David May, research manager and a senior research analyst at the Foundation for Defense of Democracies, noted that the Jewish holidays predate that Arafat creation and that the claim otherwise “is par for the course for JVP’s grasp on history and reality.”

“That sequence actually starts with Passover, the Jewish exodus from Egypt to … you wouldn’t know if you went to a JVP seder, but it’s Israel,” May wrote.

“Next, Holocaust Remembrance Day, established in 1959, is tied to the Warsaw Ghetto Uprising, the resistance to the liquidation of the Nazis’ largest genocide staging ground and a sign of bravery crucial to the Israeli psyche,” he added. “Yom Hazikaron and Yom Ha’atzmaut, Israel’s Memorial and Independence days, are tied to the creation of the State of Israel, which itself was tied to the end of the British Mandate, May 14, 1948.”

Arafat introduced Nakba Day “specifically as a rejection of Jewish independence in their ancestral land. Its timing marks a continued rejection of the Jewish right to independence and self-rule that the Palestinians desire for themselves,” May wrote. “The Palestinians placed their holiday around the Israeli ones, not the other way around.”

“A basic knowledge of the history of the Israeli-Palestinian conflict or the thought process of Israelis would have prevented a tweet assuming that everything Israel does is a callous attempt to erase Palestinians rather than an internal decision based on collective memory,” he added. “But JVP and their ilk see Israel as an irredeemable evil in a binary world composed of victims and oppressors.” Everything they do stems from this basic perception.”

Others noted that Jewish holidays are scheduled on the Hebrew calendar, rather than the Gregorian one, upon which Nakba Day falls on May 15.

“Tell me you’re not actually Jewish at all without telling me you’re not actually Jewish at all,” wrote David Hazony, a writer and director and Steinhardt senior fellow of the Z3 Institute for Jewish Priorities.

“The Nakba Day was invented in 1998 to obscure Yom Ha’atzmaut. (Why is it May 15 and not in the Muslim calendar like Ramadan?) I remember when they started,” he wrote. “Before that they had Land Day, which is at the end of March. Yom Ha’atzmaut is 5 Iyar on the Hebrew calendar. But JVP has never heard of the Hebrew calendar apparently.”

“Also Chanukah was invented to obscure Christmas, and Passover was invented to obscure Easter,” he mocked.

“Tell me that you know nothing about how the Jewish lunar calendar works without telling me that you know nothing about the Jewish lunar calendar (or even anything related to Judaism, for that matter),” wrote Joel Petlin, superintendent of the Kiryas Joel School District in New York.

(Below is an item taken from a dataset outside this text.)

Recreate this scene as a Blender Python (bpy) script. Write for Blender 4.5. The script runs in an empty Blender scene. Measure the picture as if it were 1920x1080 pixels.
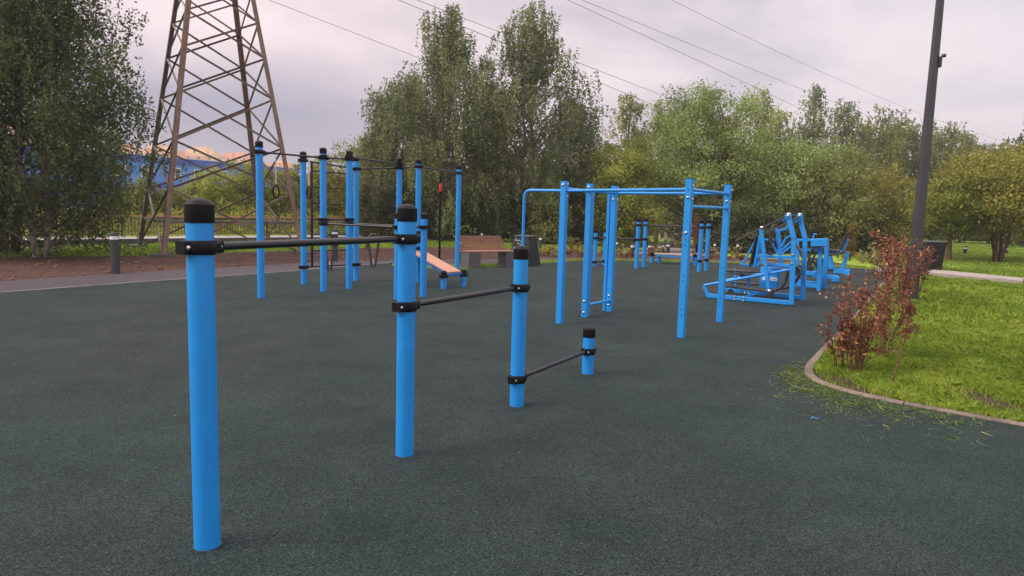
import bpy, bmesh, math, random
import numpy as np
from mathutils import Vector, Matrix
random.seed(7); rng = np.random.default_rng(11)
sc = bpy.context.scene; col = sc.collection
# ------------------------------------------------------------------ camera
FP = 1290.0; PIT = math.atan(152/1290); ROL = math.atan(314/10880); H = 1.6
F_ = np.array([0, math.cos(PIT), -math.sin(PIT)]); R0 = np.array([1., 0, 0]); U0 = np.array([0, math.sin(PIT), math.cos(PIT)])
R_ = math.cos(ROL)*R0 + math.sin(ROL)*U0; U_ = -math.sin(ROL)*R0 + math.cos(ROL)*U0
cd = bpy.data.cameras.new('camera'); cam = bpy.data.objects.new('camera', cd); col.objects.link(cam)
cd.sensor_width = 36; cd.lens = 36*FP/1920; cd.clip_end = 3000; cd.clip_start = 0.05
cam.matrix_world = Matrix(((R_[0], U_[0], -F_[0], 0), (R_[1], U_[1], -F_[1], 0), (R_[2], U_[2], -F_[2], H), (0, 0, 0, 1)))
sc.camera = cam
# ------------------------------------------------------------------ world, sun, exposure
SUN_AZ = math.radians(-104); SUN_EL = math.radians(38)      # soft light from behind and left of the camera
sundir = Vector((math.sin(SUN_AZ)*math.cos(SUN_EL), math.cos(SUN_AZ)*math.cos(SUN_EL), math.sin(SUN_EL)))
w = bpy.data.worlds.new('World'); sc.world = w; w.use_nodes = True
nt = w.node_tree; N = nt.nodes; L = nt.links; N.clear()
def nd(tree, t, **k):
    n = tree.nodes.new(t)
    for a, b in k.items(): setattr(n, a, b)
    return n
wout = nd(nt, 'ShaderNodeOutputWorld'); bg = nd(nt, 'ShaderNodeBackground'); bg.inputs[1].default_value = 0.1
sky = nd(nt, 'ShaderNodeTexSky', sky_type='NISHITA', sun_disc=False, sun_elevation=SUN_EL, sun_rotation=SUN_AZ % (2*math.pi))
tc = nd(nt, 'ShaderNodeTexCoord'); sep = nd(nt, 'ShaderNodeSeparateXYZ'); L.new(tc.outputs['Generated'], sep.inputs[0])
def wm(op, a, b, c=None, clamp=False):
    n = nd(nt, 'ShaderNodeMath', operation=op, use_clamp=clamp)
    for i, v in enumerate((a, b, c)):
        if v is None: continue
        if hasattr(v, 'is_linked') or isinstance(v, bpy.types.NodeSocket): L.new(v, n.inputs[i])
        else: n.inputs[i].default_value = v
    return n.outputs[0]
def wmix(fac, a, b, tree=nt, blend='MIX'):
    n = tree.nodes.new('ShaderNodeMix'); n.data_type = 'RGBA'; n.blend_type = blend
    for i, v in ((0, fac), (6, a), (7, b)):
        if isinstance(v, bpy.types.NodeSocket): tree.links.new(v, n.inputs[i])
        elif isinstance(v, tuple): n.inputs[i].default_value = (*v, 1) if len(v) == 3 else v
        else: n.inputs[i].default_value = v
    return n.outputs[2]
zc = wm('MAXIMUM', sep.outputs[2], 0.0)
den = wm('ADD', zc, 0.22)
cmb = nd(nt, 'ShaderNodeCombineXYZ'); L.new(wm('DIVIDE', sep.outputs[0], den), cmb.inputs[0]); L.new(wm('DIVIDE', sep.outputs[1], den), cmb.inputs[1])
cn = nd(nt, 'ShaderNodeTexNoise'); L.new(cmb.outputs[0], cn.inputs[0]); cn.inputs['Scale'].default_value = 1.15; cn.inputs['Detail'].default_value = 6; cn.inputs['Roughness'].default_value = .52; cn.inputs['Distortion'].default_value = .3
cr = nd(nt, 'ShaderNodeMapRange', interpolation_type='SMOOTHSTEP'); L.new(cn.outputs[0], cr.inputs[0]); cr.inputs[1].default_value = .37; cr.inputs[2].default_value = .62
cloud = wmix(cr.outputs[0], (.49, .45, .50), (.78, .68, .70))
# pinker towards the left high up, bluish grey bank low on the left
lft = nd(nt, 'ShaderNodeMapRange', interpolation_type='SMOOTHSTEP'); L.new(sep.outputs[0], lft.inputs[0]); lft.inputs[1].default_value = .2; lft.inputs[2].default_value = -.35
low = nd(nt, 'ShaderNodeMapRange', interpolation_type='SMOOTHSTEP'); L.new(wm('ADD', sep.outputs[2], wm('MULTIPLY', cn.outputs[0], .12)), low.inputs[0]); low.inputs[1].default_value = .30; low.inputs[2].default_value = .17
pink = wmix(wm('MULTIPLY', lft.outputs[0], .45), cloud, (.95, .765, .745))
bank = wmix(wm('MULTIPLY', wm('MULTIPLY', lft.outputs[0], low.outputs[0]), 1.0), pink, (.27, .275, .375))
rt = nd(nt, 'ShaderNodeMapRange', interpolation_type='SMOOTHSTEP'); L.new(sep.outputs[0], rt.inputs[0]); rt.inputs[1].default_value = .1; rt.inputs[2].default_value = .6
bank = wmix(wm('MULTIPLY', rt.outputs[0], .35), bank, (.66, .65, .70))
zen = nd(nt, 'ShaderNodeMapRange', interpolation_type='SMOOTHSTEP'); L.new(sep.outputs[2], zen.inputs[0]); zen.inputs[1].default_value = .38; zen.inputs[2].default_value = .9; zen.inputs[3].default_value = 10.; zen.inputs[4].default_value = 22.
vm = nd(nt, 'ShaderNodeVectorMath', operation='SCALE'); L.new(bank, vm.inputs[0]); L.new(zen.outputs[0], vm.inputs['Scale'])
L.new(wmix(.93, sky.outputs[0], vm.outputs[0]), bg.inputs[0]); L.new(bg.outputs[0], wout.inputs[0])
sl = bpy.data.lights.new('sun', 'SUN'); sl.energy = 2.0; sl.angle = math.radians(24); sl.color = (1, .90, .78)
so = bpy.data.objects.new('sun', sl); col.objects.link(so); so.rotation_euler = (-sundir).to_track_quat('-Z', 'Y').to_euler()
sc.view_settings.view_transform = 'Standard'; sc.view_settings.look = 'None'; sc.view_settings.exposure = 0.42; sc.view_settings.gamma = 1
sc.cycles.max_bounces = 6; sc.cycles.transparent_max_bounces = 4; sc.cycles.use_denoising = True

# ------------------------------------------------------------------ placing helpers: photo pixel -> point in the world
def ray(x, y): return F_ + (x-960)/FP*R_ - (y-540)/FP*U_
CC = np.array([0, 0, H])
def gp(x, y, z=0.0):
    d = ray(x, y); return CC + d*(z-H)/d[2]
def at(x, y, Y):                      # point of the ray at world depth Y
    d = ray(x, y); return CC + d*(Y/d[1])
def hz(P, x, y):
    d = ray(x, y); return H + d[2]*math.hypot(P[0], P[1])/math.hypot(d[0], d[1])
def plane_hit(x, y, o, n):
    d = ray(x, y); t = ((o[0])*n[0]+(o[1])*n[1])/(d[0]*n[0]+d[1]*n[1]); return Vector(CC + d*t)
EV = np.array([.53, .848]); EU = np.array([.848, -.53])
def Hg(x, y):                         # height of the terrain: level site, falling away along the back path
    x = np.asarray(x, float); y = np.asarray(y, float)
    b = x/np.maximum(y, .1); s = np.clip((y-27)/53, 0, 1.3)
    win = np.clip((b-.11)/.06, 0, 1)*np.clip((.36-b)/.06, 0, 1)
    return -2.55*s*win*(y > 0)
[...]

“Please just take the J out of JVP already and stop the masquerade,” Petlin added.

“‘Jewish’ Voice for Peace not understanding how the Hebrew calendar works shouldn’t be surprising after all this time, and yet,” wrote Josh Kaplan, head of digital at The Jewish Chronicle in London.

Nadav Pollak, a Reichman University lecturer and former Anti-Defamation League research fellow, wrote that “there is nothing Jewish about this disgraceful organization.”

“They mock our sacrifice, belittle our suffering and invent conspiracy theories to achieve their objectives,” he added, of JVP. “If you’re a part of this organization never call yourself Jewish.”

Jewish Voice for Peace “is a radical anti-Israel activist group that advocates for a complete economic, cultural and academic boycott of the state of Israel,” according to the ADL.

“JVP rejects the view that the Israeli-Palestinian conflict is a tragic dispute over land which has been perpetuated by a cycle of violence, fear and distrust on both sides, in favor of the belief that Israeli policies and actions are motivated by deeply rooted Jewish racial chauvinism and religious supremacism,” the nonprofit added.